Saturday morning was clear but overcast, and we drove up I-93 to Nashua, NH, which was about 20 minutes. We stopped for breakfast at a wonderful diner called Roland's, then headed across state road 111 nearly to the coast, where we picked up I-95 to head back to Boston. We went through numerous small towns. The people were friendly -- someone even stopped so we could turn left in front of them! -- and the scenery was lovely. I'd go back to New Hampshire without hesitation. I'd need a compelling reason to bother with Boston again.


  1. Charles, you've now experienced it first-hand -- yes, driving in Boston is more like driving in Asia. It's survival of the fittest, road rules be damned.

    I hated it every day. Even worse when I was in a collision on my way to work one day in the fall of '98, had a minor fender-bender at a merge ramp with a woman who hadn't slept the night before working late on her school work...then she sued me for personal injury on the very last day before the statute of limitations expired. nice people.

    What celebrity restaurant did you visit? I'm guessing a Todd English establishment but it could be any one of three or four these days...

    As for Faneuil Hall, it's pleasant enough, but you're right, unless you go in the actual hall, there's no sense of history there. There's a bit more at the old church, bunker hill, or several other places on the red painted trail.

  2. I've never been to Asia, but I have been in some of the most cut-throat traffic the US and Europe have to offer. Your experience isn't so different from my own.

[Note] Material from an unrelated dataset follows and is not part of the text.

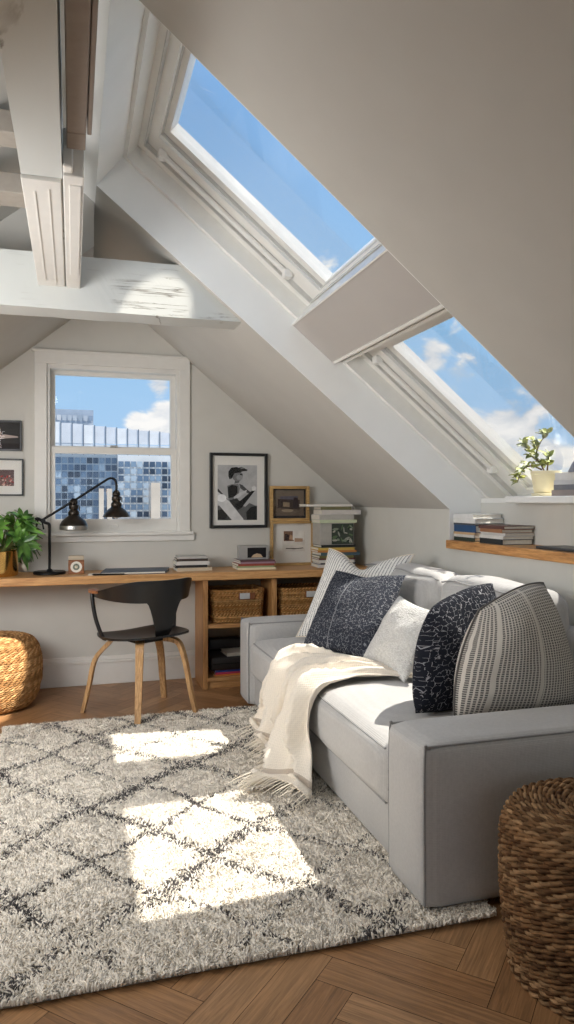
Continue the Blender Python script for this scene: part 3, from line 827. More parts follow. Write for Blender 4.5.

    We did go into Faneuil Hall, and after that we were ready for the next installment. That's when it suddenly hit us that while Boston has some historical elements, there aren't whole neighborhoods standing as they were when Paul Revere rode through them, which is what we expected. Admittedly that is our own lack of research and preparation, but it's still sad to know that so much of our country's past is buried under so much glass, steel and concrete. I have come to appreciate just how much has gone into keeping Charleston intact.

    We went to Ming Tsai's Blue Ginger. $240 dinners get their own posting, I've just been a little busy lately. :-)

  3. you might like this:


    Sorry that Boston didn't work out for you. Especially coming from a town as great/historical as Charleston.